Opinion

TELEVISION: ‘The Porter’ elevates Black working-class stories

Loren Lott (left) and Luke Bilyk attend the Los Angeles launch event for “The Porter” on BET+. (Getty Images for BET+/TNS/Phillip Faraone)
Loren Lott (left) and Luke Bilyk attend the Los Angeles launch event for “The Porter” on BET+. (Getty Images for BET+/TNS/Phillip Faraone)


I'm a big fan of "The Porter," the juicy, compelling series set in 1920s Montreal and Chicago, now streaming on BET+ and other platforms.

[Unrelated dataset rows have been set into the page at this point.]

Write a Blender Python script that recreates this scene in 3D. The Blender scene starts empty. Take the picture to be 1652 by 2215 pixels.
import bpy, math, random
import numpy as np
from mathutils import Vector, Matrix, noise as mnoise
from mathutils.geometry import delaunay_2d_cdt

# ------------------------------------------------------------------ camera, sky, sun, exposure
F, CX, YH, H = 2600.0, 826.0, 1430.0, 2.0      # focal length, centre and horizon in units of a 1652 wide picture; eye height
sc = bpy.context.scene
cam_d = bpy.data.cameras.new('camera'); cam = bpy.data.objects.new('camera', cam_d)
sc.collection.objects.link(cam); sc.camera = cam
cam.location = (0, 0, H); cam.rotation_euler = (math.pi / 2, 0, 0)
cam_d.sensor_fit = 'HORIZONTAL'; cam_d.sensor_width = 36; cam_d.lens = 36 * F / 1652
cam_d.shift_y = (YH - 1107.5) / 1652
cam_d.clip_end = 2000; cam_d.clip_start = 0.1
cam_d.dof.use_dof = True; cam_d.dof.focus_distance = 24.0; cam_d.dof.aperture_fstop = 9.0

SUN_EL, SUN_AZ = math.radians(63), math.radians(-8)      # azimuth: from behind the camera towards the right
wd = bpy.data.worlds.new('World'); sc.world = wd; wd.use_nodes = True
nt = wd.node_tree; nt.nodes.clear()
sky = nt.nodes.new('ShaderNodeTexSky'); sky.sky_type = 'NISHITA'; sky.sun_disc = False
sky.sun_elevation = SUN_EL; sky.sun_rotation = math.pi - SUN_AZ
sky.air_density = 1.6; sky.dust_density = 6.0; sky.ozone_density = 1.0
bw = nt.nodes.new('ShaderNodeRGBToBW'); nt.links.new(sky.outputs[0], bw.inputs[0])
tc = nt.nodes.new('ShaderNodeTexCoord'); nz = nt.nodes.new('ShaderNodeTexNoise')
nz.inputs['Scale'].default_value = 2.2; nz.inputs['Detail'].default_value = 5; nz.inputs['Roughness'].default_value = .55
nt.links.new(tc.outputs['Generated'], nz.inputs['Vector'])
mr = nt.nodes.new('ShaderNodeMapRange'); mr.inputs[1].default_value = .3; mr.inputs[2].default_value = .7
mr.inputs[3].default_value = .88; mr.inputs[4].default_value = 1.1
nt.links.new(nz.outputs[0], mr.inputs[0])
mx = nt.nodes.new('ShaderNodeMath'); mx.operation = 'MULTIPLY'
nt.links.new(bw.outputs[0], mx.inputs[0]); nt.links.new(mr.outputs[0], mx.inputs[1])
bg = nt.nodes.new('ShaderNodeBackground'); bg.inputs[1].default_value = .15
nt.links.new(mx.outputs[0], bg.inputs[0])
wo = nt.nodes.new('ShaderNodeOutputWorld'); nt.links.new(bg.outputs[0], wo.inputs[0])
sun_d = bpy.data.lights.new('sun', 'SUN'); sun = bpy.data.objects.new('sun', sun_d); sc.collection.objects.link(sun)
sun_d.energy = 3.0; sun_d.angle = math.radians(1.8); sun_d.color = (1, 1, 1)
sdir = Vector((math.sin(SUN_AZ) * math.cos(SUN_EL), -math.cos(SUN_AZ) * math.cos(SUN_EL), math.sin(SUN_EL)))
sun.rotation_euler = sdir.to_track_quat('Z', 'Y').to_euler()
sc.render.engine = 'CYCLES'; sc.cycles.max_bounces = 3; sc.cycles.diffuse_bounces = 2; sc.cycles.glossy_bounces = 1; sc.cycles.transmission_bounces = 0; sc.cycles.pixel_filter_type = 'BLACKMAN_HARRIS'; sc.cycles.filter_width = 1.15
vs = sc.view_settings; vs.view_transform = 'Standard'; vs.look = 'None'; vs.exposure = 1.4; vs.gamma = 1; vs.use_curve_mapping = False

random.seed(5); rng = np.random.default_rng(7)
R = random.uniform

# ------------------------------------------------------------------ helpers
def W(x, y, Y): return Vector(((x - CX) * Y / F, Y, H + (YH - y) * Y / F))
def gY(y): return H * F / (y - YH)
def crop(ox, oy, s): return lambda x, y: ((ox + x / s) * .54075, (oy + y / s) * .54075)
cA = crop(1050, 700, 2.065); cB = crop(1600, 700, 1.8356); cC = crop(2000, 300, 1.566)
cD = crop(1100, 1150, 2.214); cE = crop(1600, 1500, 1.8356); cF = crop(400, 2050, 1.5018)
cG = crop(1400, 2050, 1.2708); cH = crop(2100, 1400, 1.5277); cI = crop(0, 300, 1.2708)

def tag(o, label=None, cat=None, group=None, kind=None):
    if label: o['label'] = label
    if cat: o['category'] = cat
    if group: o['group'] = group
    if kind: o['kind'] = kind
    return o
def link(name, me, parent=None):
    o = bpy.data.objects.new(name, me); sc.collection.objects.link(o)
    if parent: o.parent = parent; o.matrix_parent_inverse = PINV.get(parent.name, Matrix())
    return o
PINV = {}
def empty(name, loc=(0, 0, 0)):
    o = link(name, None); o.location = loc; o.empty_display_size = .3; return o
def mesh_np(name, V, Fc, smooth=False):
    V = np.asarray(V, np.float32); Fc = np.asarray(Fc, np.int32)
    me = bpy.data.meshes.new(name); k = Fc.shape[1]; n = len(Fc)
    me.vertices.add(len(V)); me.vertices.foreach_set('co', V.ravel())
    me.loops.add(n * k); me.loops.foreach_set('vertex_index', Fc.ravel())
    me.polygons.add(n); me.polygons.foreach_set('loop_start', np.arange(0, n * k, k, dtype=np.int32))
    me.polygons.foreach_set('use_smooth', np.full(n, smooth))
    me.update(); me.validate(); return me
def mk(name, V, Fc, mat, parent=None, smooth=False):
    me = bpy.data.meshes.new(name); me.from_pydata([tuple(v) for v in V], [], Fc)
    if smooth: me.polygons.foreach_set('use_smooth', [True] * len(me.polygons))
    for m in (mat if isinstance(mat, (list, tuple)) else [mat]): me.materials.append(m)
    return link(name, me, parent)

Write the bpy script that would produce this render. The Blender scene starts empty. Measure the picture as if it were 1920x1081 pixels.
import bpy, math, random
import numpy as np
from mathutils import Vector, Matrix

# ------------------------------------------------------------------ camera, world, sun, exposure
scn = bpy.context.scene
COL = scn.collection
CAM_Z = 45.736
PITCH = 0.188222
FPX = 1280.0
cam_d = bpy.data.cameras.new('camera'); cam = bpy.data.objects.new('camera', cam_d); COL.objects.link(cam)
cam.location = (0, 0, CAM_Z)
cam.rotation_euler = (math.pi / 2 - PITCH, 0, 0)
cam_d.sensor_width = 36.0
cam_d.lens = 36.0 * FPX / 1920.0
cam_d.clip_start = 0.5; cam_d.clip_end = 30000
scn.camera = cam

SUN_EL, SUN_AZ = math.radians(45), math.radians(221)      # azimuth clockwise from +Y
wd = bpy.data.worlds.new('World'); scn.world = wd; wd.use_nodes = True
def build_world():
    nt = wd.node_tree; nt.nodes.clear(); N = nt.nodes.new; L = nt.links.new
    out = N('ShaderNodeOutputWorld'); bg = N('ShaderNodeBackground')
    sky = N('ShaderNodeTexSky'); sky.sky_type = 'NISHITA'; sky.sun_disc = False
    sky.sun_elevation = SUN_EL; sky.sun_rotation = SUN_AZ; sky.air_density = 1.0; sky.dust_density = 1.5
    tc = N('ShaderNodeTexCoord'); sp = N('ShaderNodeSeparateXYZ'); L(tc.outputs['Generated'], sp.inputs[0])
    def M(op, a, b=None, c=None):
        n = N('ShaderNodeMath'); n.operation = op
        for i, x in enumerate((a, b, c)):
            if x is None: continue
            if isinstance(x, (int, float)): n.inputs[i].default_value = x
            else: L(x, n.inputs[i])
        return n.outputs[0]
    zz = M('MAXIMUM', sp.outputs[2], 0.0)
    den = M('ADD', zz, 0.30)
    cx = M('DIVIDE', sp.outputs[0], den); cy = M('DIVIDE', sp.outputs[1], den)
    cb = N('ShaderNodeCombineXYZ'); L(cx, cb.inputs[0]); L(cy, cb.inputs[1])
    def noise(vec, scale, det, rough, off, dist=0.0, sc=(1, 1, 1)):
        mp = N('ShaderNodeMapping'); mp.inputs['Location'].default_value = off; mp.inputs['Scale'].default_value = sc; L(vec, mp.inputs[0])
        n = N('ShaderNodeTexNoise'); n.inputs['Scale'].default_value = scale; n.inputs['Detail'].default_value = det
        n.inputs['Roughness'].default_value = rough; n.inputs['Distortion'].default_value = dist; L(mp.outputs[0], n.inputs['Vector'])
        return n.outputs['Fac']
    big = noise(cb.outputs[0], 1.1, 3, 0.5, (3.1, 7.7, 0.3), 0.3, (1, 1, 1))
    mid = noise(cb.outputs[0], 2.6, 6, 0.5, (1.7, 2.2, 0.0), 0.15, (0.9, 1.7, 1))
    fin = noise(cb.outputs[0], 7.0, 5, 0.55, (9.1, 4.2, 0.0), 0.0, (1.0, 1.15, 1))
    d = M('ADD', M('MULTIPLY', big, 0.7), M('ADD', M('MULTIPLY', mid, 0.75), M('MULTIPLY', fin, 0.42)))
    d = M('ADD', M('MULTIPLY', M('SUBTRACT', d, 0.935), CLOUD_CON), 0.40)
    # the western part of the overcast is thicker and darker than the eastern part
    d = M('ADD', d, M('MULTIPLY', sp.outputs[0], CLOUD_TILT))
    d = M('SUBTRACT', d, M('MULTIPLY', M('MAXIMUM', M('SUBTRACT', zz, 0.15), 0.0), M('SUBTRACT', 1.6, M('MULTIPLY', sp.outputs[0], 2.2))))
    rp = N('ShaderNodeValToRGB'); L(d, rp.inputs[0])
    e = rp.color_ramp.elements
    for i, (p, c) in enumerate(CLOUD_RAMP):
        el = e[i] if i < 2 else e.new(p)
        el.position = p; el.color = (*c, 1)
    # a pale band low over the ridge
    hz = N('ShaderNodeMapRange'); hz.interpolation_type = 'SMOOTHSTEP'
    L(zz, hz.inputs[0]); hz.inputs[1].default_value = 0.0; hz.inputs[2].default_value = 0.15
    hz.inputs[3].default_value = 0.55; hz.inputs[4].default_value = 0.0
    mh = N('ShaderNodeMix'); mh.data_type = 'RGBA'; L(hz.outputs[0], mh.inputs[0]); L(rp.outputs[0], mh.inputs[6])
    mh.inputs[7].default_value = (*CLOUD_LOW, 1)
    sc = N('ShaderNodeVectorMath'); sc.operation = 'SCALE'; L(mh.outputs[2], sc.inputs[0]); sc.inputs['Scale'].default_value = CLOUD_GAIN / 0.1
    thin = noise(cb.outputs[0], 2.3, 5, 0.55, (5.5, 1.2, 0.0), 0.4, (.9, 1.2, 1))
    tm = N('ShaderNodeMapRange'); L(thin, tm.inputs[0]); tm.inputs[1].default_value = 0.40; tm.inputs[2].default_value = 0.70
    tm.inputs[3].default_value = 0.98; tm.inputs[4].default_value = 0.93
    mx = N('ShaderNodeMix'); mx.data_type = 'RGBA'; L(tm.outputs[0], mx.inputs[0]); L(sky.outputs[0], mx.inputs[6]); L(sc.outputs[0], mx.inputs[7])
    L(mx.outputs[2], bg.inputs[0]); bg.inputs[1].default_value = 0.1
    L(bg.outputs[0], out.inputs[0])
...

Premiering earlier this year north of the U.S./Canadian border, this co-production of the Canadian Broadcasting Corporation and BET blends undersung Black history, gangster melodrama, nightclub sequences and a rich array of Black working-class lives, all against the backdrop of the historic formation of a North American railway workers union. At the time, white workers typically were paid three times more than Black employees. Out of such inequity, movements are made, though 30 minutes into the first of its eight artfully sustained episodes, it's clear "The Porter" has a lot going on besides clandestine labor meetings.

The series hit big enough in Canada to make a second season extraordinarily likely. No hard-nosed docudrama, this is instead a freewheeling '20s fantasia, a decade in the making. (Marsha Greene, Annmarie Morais, Charles Officer and R.T. Thorne took the reins as series creators, following a narrative template set out by Arnold Pinnock and Bruce Ramsay.) The trains in "The Porter" run primarily from Montreal to Chicago; the storylines crisscross, easily and imaginatively.

Much of the imagery and inspiration is pulled from the movies as well as real life. Bootleggers; bordellos; South Side Chicago killers; nightclub dancers dreaming of stardom; wormy, purse-lipped railroad tycoons determined to keep the workers down and scrapping for scraps: That's a start. The series has its corn, and glitz, and it doesn't all work equally well. A few performances settle for two dimensions instead of three. But the best of this ensemble seizes the day.

"The Harlem of the North": That's what Canadians called Montreal's St. Antoine neighborhood. This is where many of the show's primary characters call home. Junior (Aml Ameen) is Jamaican-born, a hustler and, as a sleeping car porter, a fledgling numbers-runner who matriculates into the Chicago underworld. Olunike Adeliyi has a snake-eyed field day as gangland boss Queenie, aka "the South Side Butcher."

"You married?" she's asked in one scene.

"I'm a lot of things I'll never be again," she replies, coolly.

Junior's porter friend and fellow World War I veteran, Zeke Garrett (Ronnie Rowe, in a fully successful portrayal of a profoundly decent-hearted man), is driven by a higher labor cause. After the gallingly preventable death of a Black coworker on the job, Zeke begins formulating ideas for integrating and unionizing the railway workforce. Being a Black porter, one character says, means being "the most invisible man on this earth." "The Porter" is about making the invisible visible.

Meanwhile, over at Club Stardust — Episode 1, set in 1921, starts there and feels like the opening number of a musical in a good way — aspiring singer-dancer Lucy (Loren Lott) needs money to bankroll her ambitions. The bankroll emerges in the callow, silver-spoon form of the ne'er-do-well son (Luke Bilyk, more caricature than character) of the railway magnate (Paul Essiembre) whose anti-unionization tactics include human trafficking, by rail, from the U.S. to bust the union efforts.

We'll mention two more choice performance components of this binge-friendly series. Mouna Traore, as Marlene, Junior's wife, enjoys a particularly strong storyline; she's a St. Antoine missionary working for the United Negro Improvement Association (the real-life Marcus Garvey pops up in one episode), while parenting Teddy (Jahron Wilson), her and Junior's son. Living with autism, he reveals his musical gift gradually. Traore excels in making Marlene neither one-note scold, nor predicable saint. The series is just spacious enough to allow for plenty of emotional authenticity between a dozen or more key players.

The other ringer, you know: Alfre Woodard served as an executive producer on "The Porter," and she is fantastic, funny and touching as Fay, the bordello madam saved, early on, by Marlene's ministrations. While the main lines of the story belong to Zeke and Junior, there's plenty to spread around.

Filmed mostly in Winnipeg, Canada, the series is distinguished by a gently but freely ahistoric approach to dialogue and music, ranging across the decades to come. The production design, mostly terrific, is undermined a tiny bit with each cutaway to another fake-looking digital-effects shot of the Montreal-to-Chicago train, chugging this way or that, looking like Thomas the Tank Engine or the Polar Express.

Small matters. By Episode 3 of "The Porter," I had the happy, sneaking sense that the problems wouldn't ultimately amount to much of a problem. "The Porter" imagines stories built upon a century-old piece of history, which will be news to a lot of viewers. That news is also seriously engaging entertainment.